Example 3: Find the perimeter of the square whose side length x units is given in the form of an equation as 2x/3- 5/6 = 0
Solution: Given, the side-length of the square is 2x/3- 5/6=0. It is in the form of a linear equation in one variable which is x. First, we need to solve this equation to find the value of x.
2x/3- 5/6=0
2x/3- 5/6 + 5/6=0+ 5/6 (adding 5/6 on both the sides)
2x/3= 5/6
x = 5/6 × 3/2
x = 5/4 units
Hence, the side length of the square is 5/4 units. Now, to find the perimeter of the square, we need to multiply the side length by 4.
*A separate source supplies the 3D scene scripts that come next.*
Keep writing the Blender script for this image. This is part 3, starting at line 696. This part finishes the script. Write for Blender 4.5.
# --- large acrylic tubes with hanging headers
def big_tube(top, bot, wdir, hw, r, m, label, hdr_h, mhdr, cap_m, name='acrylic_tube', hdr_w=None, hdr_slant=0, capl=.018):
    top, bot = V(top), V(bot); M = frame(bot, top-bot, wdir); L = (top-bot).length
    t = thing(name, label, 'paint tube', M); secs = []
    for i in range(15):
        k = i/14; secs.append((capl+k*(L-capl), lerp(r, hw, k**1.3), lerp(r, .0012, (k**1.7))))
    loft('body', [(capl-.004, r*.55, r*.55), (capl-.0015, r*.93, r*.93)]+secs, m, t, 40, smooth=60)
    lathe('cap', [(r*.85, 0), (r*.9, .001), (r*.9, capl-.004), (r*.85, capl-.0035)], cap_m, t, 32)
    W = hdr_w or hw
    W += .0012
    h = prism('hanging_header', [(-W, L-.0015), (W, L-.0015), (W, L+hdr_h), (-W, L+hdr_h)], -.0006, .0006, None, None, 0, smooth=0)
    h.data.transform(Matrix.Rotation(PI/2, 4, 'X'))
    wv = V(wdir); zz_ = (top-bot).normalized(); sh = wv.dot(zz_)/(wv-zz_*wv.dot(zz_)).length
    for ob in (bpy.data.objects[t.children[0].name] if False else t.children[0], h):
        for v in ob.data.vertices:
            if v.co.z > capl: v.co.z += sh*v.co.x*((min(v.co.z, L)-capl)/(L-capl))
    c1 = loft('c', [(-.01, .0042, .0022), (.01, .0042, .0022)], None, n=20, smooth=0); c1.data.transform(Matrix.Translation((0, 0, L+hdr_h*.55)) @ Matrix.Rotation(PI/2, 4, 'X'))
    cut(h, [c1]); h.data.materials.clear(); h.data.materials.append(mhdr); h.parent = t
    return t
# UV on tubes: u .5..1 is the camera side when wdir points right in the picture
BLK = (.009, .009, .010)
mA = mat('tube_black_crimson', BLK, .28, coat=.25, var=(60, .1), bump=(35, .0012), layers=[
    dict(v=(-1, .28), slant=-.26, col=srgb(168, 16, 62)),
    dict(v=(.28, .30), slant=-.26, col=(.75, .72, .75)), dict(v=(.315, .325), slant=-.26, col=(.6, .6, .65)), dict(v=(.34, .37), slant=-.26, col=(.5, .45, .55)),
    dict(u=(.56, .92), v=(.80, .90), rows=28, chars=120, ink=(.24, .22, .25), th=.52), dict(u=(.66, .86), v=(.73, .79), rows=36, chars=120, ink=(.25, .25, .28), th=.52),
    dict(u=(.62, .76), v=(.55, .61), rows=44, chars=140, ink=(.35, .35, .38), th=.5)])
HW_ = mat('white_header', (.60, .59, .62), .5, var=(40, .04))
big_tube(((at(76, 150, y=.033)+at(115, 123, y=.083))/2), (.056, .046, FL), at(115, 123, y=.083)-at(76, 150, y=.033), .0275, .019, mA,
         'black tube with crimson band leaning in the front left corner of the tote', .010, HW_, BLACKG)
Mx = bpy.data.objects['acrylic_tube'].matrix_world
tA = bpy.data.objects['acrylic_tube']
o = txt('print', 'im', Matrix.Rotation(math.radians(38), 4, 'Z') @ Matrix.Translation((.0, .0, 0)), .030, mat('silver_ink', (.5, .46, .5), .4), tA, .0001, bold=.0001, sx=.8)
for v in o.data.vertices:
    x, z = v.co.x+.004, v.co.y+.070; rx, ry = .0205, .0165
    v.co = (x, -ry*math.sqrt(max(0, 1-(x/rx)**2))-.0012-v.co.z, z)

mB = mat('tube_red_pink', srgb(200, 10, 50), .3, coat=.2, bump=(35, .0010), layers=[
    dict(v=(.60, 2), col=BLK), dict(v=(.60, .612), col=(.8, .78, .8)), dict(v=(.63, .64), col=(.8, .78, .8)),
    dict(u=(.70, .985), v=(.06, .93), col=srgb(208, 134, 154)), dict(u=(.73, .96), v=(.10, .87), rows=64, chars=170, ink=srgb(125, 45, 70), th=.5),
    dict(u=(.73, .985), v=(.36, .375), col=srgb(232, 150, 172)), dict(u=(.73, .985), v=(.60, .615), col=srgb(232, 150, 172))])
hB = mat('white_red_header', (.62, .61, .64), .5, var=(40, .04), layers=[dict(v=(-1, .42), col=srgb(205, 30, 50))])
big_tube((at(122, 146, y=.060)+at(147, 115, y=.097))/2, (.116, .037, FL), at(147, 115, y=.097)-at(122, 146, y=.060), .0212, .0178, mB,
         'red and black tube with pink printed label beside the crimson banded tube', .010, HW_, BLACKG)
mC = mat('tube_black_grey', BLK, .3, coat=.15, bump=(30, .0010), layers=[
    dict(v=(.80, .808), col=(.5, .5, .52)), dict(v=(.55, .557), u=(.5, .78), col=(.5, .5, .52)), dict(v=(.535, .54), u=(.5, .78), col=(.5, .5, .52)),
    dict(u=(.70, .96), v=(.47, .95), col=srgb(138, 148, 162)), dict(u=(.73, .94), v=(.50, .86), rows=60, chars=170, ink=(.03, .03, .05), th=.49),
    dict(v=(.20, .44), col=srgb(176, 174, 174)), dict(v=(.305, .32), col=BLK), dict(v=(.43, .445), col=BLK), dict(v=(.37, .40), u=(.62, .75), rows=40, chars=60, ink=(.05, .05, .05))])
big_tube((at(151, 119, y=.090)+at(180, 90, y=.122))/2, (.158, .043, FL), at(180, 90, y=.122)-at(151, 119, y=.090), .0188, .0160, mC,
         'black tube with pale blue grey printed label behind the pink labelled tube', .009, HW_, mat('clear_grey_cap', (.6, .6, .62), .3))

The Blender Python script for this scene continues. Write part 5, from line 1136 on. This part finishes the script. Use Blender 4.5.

The perimeter of a square = 5/4 × 4=5 units.
Therefore the perimeter of the square is 5 units.

Example 4: The length of the legs of an isosceles triangle is 4 meters more than its base. If the Perimeter of the triangle is 44 meters, find the lengths of the sides of the triangle.
Solution: Let us assume the base measures ‘x’ meter. Hence, each of the legs measure y = (x + 4) meters.
The Perimeter of a triangle is the sum of the three sides.
The equations are formed and solved as follows:
x + 2(x + 4) = 44
x + 2x + 8 = 44
3x + 8 = 44
3x = 44 – 8 = 36
3x = 36
x = 36/3
x = 12
The length of the base is solved as 12 meters. Hence, each of the two legs measure 16 meters.